Re: Thread implementations...

MOLNAR Ingo (mingo@valerie.inf.elte.hu)
Sun, 28 Jun 1998 00:33:58 +0200 (MET DST)


On Sat, 27 Jun 1998, Linus Torvalds wrote:

> It _would_ perhaps be interesting to see if it is worthwhile to change the
> sendfile() interface to do the open-close inside sendfile, and pass
> sendfile a filename. The reason I didn't do that is that I suspect that
> any real use of sendfile() would have to open the file for other reasons
> anyway (to do a "stat" on it to get modification times, for example) and
> in that case it would be a bad interface to require us to do another name
> lookup.

i was thinking about this one too, and here are a couple of
counter-arguments:

- it's less generic since it ties two operations which do not have much
'synergy' effects

- even if Apache does only one operation on the file descriptor (in the
fast path), on proxies we have to open once, and do multiple operations on
the same file descriptor.
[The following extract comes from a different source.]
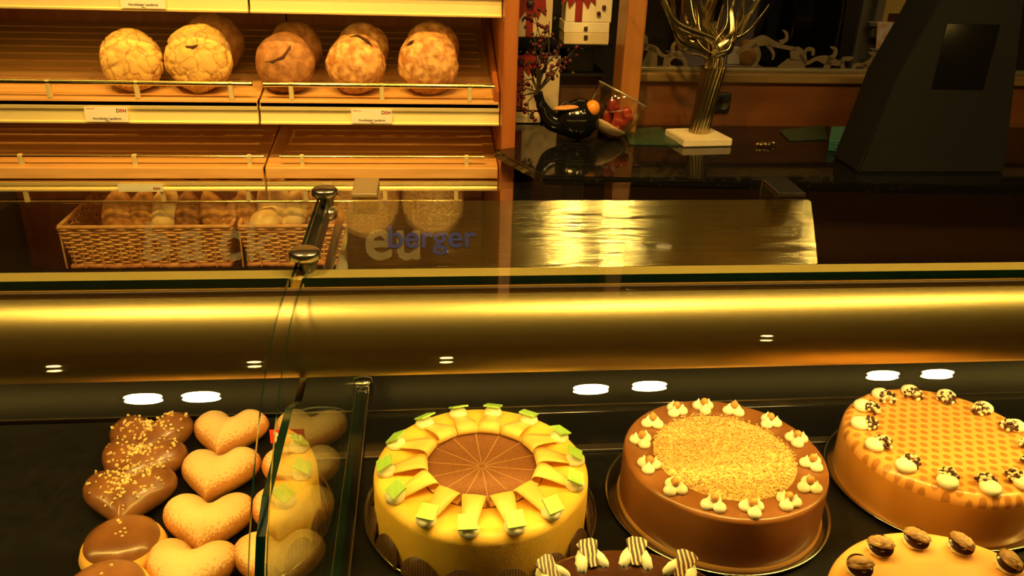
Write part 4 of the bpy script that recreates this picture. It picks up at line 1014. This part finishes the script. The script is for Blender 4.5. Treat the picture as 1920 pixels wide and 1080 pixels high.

We might do fast dentry lookups, but we cannot
beat the speed of an array lookup. [when doing it more than once]

- (Dean's argument, i didnt think of this one but it's probably the most
powerful argument, the mapping between names and file descriptors is not
identical to the kernel's name space in the Apache case. Thus Apache
would have to filter out it's "own" mappings first, and let the kernel do
the second mapping)

but there is one argument for doing a name-based lookup in sendfile() too:

- there _are_ synergy effects. Most notably, sendfile() does not have to
follow the 'get me the smallest file descriptor number' rule when opening
a file for internal use. And the cost of doing the (logical) open/close
within the kernel is lower. (i dont think we could go to the dentry/inode
level easily, we want to have readahead within sendfile() too)

I think the counter-arguments are devastating, and in the future, with a
new feature, we might get the open/close speedup by letting users open
non-smallest-fd files too. At first sight this requires some kind of
per-task 'reusable file numbers' linked list, but is i think quite
nontrivial, it brings up the same kind of memory usage problems as we see
with dentries. It would be a flag to open(), which says
'O_DONT_CARE_WHAT_NUMBER_I_GET'. This still preserves the old Unix
semantics for say binary Apache modules, but gets us do O(1) & low-latency
open() even if there are thousands of files open. Dean, would this help
Apache, or am i overlooking something?